Os temas debatidos são variados e dão um bom exemplo da amplitude de preocupações que cercam a vida no centro histórico: meio ambiente, vitalidade urbana, equipamentos comunitários, gestão residencial, desenvolvimento econômico, mobilidade, acessibilidade e segurança.

Segundo Maidolys Iglesias Pérez, socióloga da Oficina e responsável por projetos desenvolvidos através do Plano Mestre, a aplicação da experiência tem sido exitosa por permitir que a população decida sobre os investimentos e também crie os projetos que vão pouco a pouco tendo influência na comunidade. “É um espaço para propor e decidir alternativas de solução aos problemas territoriais. As reuniões contribuem para a organização e para o sentimento de pertencimento e unidade entre vizinhos ou entidades. O resultado é um bairro mais confortável e mais seguro – para o morador e para o turista”, explica.

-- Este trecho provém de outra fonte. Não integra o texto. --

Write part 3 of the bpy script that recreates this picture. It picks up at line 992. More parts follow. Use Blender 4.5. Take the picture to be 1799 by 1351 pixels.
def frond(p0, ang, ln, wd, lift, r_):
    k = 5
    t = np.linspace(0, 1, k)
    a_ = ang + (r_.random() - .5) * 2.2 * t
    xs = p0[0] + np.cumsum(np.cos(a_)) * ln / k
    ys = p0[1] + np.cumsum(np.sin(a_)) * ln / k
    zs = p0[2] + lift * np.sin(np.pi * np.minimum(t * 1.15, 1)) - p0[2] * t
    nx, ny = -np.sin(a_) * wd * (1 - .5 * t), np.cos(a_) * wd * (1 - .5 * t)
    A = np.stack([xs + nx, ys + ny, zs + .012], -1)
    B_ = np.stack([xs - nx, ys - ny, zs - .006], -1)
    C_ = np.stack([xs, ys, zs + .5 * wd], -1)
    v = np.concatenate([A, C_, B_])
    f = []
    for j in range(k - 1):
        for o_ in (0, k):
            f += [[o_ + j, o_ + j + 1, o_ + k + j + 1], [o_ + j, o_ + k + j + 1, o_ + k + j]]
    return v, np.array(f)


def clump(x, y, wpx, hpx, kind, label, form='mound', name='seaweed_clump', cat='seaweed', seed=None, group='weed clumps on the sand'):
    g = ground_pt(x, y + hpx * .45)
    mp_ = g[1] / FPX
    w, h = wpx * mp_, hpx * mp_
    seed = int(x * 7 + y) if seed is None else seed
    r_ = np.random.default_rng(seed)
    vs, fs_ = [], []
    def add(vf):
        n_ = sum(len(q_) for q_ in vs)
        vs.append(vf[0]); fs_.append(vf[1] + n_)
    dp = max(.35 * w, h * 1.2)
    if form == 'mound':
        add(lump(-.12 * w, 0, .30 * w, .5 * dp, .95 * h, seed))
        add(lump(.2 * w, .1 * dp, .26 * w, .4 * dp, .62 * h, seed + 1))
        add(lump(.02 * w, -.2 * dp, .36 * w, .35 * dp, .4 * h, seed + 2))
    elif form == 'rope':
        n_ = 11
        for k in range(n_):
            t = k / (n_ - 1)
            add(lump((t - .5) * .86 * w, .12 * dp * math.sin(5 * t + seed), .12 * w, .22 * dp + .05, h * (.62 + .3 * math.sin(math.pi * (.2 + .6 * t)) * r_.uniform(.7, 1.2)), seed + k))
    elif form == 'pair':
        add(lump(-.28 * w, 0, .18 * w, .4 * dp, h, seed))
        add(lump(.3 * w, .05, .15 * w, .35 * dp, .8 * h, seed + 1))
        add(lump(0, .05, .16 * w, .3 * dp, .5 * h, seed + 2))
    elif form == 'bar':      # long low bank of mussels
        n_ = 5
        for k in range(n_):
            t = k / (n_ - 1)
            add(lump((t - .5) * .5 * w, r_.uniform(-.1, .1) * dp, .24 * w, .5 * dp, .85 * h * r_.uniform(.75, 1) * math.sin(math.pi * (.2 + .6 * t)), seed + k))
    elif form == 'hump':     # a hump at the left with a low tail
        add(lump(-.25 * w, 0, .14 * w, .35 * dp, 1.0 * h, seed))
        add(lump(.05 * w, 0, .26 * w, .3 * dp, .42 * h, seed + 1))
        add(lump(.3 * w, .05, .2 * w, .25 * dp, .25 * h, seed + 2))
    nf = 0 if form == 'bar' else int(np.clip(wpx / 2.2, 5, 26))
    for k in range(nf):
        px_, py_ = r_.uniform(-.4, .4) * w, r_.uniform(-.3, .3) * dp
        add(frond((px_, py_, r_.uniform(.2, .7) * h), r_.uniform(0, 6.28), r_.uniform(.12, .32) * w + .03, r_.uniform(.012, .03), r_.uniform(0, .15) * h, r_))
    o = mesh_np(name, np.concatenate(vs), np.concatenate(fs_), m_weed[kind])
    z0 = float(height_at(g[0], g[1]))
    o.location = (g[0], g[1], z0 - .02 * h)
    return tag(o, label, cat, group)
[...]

Funcionárias da limpeza pública em Habana Vieja | Foto Eduardo Seidl

Hoje, a Havana Velha conta com mais de 500 edifícios de alto valor arquitetônico e histórico. “A área é intensamente habitada, calcula-se que possui hoje 66 mil habitantes e conta com cerca de 22 mil edificações residenciais”, explica Maydolis. É esta densidade demográfica que dá ao centro uma movida distinta de outras capitais. Ali não está apenas o principal pólo turístico e cultural da cidade, mas também as casas, escolas, os pequenos mercados e uma ampla atividade social e econômica da população local. “Bem por isso, um projeto que não seja pensado e realizado pelas pessoas nunca vai se parecer a suas necessidades e sonhos”, conclui Maydolis.

O primeiro processo de escolha está encerrado, mas o projeto prevê o acompanhamento de todas as obras decididas de forma participativa. A partir de junho deste ano será criado um grupo de seguimento, que monitorará a execução das obras até o fim de 2016.